▽

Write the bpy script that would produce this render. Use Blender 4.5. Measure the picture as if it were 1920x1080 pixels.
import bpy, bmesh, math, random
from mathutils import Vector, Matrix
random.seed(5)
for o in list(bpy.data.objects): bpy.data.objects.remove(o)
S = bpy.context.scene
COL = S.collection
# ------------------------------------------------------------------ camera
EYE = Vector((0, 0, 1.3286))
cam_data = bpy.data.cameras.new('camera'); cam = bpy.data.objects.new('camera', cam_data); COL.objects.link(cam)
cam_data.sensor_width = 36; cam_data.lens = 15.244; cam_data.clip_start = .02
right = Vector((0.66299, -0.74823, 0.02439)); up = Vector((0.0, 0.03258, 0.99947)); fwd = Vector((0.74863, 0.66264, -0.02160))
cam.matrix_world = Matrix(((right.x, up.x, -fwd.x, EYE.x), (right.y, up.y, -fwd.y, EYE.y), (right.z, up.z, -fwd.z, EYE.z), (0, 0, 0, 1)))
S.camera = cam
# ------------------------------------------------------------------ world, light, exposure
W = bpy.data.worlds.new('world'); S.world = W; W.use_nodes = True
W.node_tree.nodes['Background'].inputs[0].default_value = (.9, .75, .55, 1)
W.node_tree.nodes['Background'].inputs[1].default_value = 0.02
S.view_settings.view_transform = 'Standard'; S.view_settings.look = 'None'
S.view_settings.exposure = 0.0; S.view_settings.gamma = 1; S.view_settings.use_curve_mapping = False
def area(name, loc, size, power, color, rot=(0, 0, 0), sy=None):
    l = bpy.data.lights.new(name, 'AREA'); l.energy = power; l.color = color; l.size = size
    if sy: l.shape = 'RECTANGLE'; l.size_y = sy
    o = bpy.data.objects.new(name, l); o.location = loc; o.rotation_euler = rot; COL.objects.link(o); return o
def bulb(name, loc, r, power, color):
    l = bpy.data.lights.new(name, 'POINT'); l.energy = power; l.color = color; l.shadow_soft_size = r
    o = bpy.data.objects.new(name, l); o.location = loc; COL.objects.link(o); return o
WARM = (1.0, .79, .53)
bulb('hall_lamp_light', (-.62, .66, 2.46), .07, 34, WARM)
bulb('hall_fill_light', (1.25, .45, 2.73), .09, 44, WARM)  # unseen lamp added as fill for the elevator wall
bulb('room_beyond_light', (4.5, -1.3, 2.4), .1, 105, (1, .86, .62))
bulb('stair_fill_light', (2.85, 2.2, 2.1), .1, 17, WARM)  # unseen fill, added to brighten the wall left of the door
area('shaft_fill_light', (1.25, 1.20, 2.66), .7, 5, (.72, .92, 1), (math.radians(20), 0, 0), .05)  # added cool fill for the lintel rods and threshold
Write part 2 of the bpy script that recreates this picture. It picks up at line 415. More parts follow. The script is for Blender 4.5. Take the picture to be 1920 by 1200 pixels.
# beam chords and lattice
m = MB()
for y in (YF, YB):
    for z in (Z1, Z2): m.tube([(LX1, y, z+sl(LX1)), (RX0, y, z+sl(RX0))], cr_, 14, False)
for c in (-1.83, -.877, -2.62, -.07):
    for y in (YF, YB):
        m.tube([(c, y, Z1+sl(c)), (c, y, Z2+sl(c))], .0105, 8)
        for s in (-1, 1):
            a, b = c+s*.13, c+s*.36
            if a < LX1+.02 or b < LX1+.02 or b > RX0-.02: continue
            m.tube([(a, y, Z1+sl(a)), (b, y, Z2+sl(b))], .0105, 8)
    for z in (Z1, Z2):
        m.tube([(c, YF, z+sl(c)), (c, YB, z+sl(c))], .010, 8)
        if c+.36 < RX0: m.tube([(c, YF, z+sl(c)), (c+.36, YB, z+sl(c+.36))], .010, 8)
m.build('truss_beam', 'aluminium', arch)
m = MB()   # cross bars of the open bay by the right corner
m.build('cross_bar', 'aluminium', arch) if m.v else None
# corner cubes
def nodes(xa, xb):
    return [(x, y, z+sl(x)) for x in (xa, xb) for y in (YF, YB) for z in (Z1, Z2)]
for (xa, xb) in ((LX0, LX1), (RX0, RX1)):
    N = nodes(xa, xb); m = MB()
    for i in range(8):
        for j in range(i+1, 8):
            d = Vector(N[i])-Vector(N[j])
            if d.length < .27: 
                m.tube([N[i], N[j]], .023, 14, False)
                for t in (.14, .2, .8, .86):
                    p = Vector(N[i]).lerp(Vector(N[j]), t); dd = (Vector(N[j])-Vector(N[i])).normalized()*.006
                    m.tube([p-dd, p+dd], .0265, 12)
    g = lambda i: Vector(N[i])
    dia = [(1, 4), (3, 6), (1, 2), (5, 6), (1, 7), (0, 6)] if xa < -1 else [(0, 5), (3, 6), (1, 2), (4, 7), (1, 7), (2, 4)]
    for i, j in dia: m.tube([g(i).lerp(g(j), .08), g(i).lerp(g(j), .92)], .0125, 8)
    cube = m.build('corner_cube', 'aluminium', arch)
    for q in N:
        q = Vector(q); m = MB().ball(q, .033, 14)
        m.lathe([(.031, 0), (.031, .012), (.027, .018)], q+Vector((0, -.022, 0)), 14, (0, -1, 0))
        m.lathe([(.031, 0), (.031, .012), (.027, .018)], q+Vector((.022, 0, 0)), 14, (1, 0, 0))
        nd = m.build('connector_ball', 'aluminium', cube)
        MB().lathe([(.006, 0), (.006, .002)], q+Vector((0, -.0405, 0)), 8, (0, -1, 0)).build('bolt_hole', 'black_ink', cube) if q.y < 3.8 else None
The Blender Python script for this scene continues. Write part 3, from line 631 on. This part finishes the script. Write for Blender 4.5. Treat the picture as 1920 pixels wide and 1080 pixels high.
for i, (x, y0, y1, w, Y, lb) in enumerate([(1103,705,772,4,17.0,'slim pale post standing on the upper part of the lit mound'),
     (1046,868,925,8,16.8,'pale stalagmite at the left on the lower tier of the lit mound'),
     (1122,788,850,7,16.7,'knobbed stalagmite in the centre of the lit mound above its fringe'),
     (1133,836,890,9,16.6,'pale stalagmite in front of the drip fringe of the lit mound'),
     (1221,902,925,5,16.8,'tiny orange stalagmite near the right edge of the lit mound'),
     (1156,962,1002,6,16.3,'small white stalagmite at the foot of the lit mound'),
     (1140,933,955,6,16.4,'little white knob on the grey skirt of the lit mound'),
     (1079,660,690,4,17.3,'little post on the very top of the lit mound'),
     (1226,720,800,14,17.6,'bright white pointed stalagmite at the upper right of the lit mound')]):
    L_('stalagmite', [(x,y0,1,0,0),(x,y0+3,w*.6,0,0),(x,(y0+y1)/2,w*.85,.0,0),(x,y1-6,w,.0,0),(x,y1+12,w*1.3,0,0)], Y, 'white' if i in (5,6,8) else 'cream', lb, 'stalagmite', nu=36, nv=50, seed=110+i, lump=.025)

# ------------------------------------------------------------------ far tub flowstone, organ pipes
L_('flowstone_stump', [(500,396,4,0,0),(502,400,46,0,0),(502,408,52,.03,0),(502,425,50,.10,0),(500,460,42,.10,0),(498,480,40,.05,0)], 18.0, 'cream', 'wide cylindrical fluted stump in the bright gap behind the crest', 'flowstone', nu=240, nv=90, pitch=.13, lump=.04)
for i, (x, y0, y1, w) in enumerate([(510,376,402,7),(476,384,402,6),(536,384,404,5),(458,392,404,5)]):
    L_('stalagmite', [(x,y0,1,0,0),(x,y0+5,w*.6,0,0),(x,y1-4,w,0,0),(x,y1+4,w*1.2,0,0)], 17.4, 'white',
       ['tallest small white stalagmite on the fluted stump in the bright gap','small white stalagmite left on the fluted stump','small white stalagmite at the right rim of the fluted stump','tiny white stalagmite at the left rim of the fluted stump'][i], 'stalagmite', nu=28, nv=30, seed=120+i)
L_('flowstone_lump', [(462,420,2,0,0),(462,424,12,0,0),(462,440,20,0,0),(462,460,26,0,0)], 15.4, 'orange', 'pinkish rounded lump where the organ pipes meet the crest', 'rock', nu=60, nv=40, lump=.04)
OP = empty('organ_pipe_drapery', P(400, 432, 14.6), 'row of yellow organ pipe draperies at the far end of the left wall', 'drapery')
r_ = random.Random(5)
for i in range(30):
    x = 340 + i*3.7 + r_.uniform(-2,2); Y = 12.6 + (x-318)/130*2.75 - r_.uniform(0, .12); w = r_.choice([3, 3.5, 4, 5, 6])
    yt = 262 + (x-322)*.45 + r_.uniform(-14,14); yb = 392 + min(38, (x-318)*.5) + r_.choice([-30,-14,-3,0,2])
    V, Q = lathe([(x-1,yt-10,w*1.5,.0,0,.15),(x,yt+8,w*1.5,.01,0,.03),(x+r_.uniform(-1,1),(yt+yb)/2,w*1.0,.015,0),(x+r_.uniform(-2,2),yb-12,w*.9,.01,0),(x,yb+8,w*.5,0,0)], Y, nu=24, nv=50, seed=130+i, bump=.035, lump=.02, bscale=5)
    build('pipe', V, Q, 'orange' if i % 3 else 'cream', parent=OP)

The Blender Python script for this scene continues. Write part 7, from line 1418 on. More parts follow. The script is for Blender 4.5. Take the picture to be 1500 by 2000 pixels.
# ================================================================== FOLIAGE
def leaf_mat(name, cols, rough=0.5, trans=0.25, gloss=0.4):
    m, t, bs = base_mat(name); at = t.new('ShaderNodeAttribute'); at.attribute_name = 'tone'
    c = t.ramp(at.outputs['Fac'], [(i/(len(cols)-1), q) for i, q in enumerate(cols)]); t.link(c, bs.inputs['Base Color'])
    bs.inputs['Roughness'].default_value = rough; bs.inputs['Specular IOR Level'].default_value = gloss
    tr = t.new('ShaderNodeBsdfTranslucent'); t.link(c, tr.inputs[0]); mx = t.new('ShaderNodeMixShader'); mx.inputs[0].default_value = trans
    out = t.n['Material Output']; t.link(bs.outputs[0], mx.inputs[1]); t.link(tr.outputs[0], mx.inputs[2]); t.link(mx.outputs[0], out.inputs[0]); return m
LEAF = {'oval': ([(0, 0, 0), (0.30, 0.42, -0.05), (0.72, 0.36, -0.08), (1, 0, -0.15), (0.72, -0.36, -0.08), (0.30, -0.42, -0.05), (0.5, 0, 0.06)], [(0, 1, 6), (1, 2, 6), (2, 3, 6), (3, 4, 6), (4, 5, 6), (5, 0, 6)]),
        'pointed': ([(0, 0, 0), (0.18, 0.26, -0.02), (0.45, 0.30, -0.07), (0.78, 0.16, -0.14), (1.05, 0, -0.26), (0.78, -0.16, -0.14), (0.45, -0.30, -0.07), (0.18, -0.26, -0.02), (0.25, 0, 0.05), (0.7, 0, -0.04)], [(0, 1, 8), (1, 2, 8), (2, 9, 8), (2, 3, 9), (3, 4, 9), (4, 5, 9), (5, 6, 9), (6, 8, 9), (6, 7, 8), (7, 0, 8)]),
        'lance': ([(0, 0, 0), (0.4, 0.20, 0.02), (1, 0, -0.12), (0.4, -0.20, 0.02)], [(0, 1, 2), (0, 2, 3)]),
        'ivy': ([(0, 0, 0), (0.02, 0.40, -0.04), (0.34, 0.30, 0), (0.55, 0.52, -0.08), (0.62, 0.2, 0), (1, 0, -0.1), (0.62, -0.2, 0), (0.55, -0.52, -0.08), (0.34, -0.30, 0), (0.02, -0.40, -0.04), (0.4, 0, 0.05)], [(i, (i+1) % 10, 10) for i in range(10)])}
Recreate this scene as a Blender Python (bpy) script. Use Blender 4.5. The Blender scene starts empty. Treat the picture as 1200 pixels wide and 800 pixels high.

△

> **What you need to do**: Identify each line holding the string "Python", and copy it out.

> **Task solution**:
The Blender Python script for this scene continues. Write part 3, from line 631 on. This part finishes the script. Write for Blender 4.5. Treat the picture as 1920 pixels wide and 1080 pixels high.
The Blender Python script for this scene continues. Write part 7, from line 1418 on. More parts follow. The script is for Blender 4.5. Take the picture to be 1500 by 2000 pixels.
Recreate this scene as a Blender Python (bpy) script. Use Blender 4.5. The Blender scene starts empty. Treat the picture as 1200 pixels wide and 800 pixels high.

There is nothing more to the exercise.